Un octavo placer, muy agudo en una noche de estreno, es la tranquilizadora percepción de una firme mano de director que hace que todos los demás placeres funcionen llana y naturalmente. Trevor Nunn hace esto por Arcadia sin que haya intrusión ni egolatría del director. Claro que tiene un elenco de gran vigor y calidad. Fue deleitable oír un texto de semejante complejidad -y longitud- presentado sin lagunas o desaprensión. Y Nunn tuvo que apañárselas no sólo para diferenciar los movimientos y la voz de la Inglaterra de la Regencia y de hoy, sino para urdir ambos conjuntos de caracteres en una impecable vestidura de arte escénico.
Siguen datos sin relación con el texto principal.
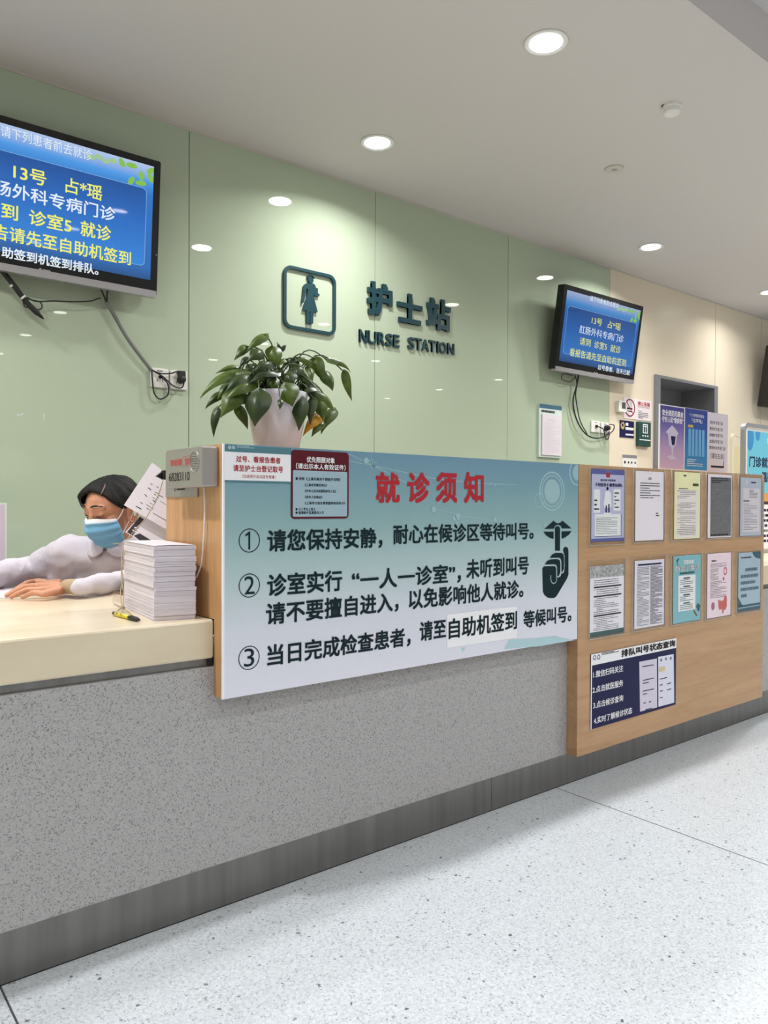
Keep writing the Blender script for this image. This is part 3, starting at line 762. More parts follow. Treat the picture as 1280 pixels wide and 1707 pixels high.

Cuando leí el libreto el año pasado me preguntaba qué haría un director para conseguirlo. Ahora lo sé.

Noveno, las bromas. Pocas obras de arte están completas sin ellas. Por eso Shakespeare incluyó excelentes bromas en Hamlet: sabía que nada une tanto al público como una carcajada compartida. Stoppard inicia la obra con un chispeante desfile de chistes que, como suele ocurrir en él, surgen de la confusión verbal, en su caso entre la carne como tal y aquello que los teólogos morales católicos califican desdeñosamente de "movimientos irregulares" (es decir, sexo). Como la niña de trece años es el pie del diálogo, no hay dudas sobre el absoluto entusiasmo que enciende en el público. Eso me lleva al punto décimo.

El último placer de una noche de estreno consiste en formar parte de un grupo de personas -ricas y elegantes, algunas de ellas célebres, desde luego más críticas e irritables que la mayoría- y observar el proceso por el cual el dramaturgo y el elenco las conquistan o las pierden. Hay arte en el escenario, tensión mental en el público, una competencia interactiva entre ambos. La semana pasada, en Arcadia, el escenario venció indudablemente, y así me lo confirmó, al caer el telón, un diálogo entre un vecino y su esposa. «Yo lo he entendido todo, querida, aunque tú no.» «¡Monstruo! Entendí hasta la última palabra». «¡Vaya, qué inteligente es mi niña!» Insisto: cuando una noche de estreno sale bien, es incomparable como entretenimiento.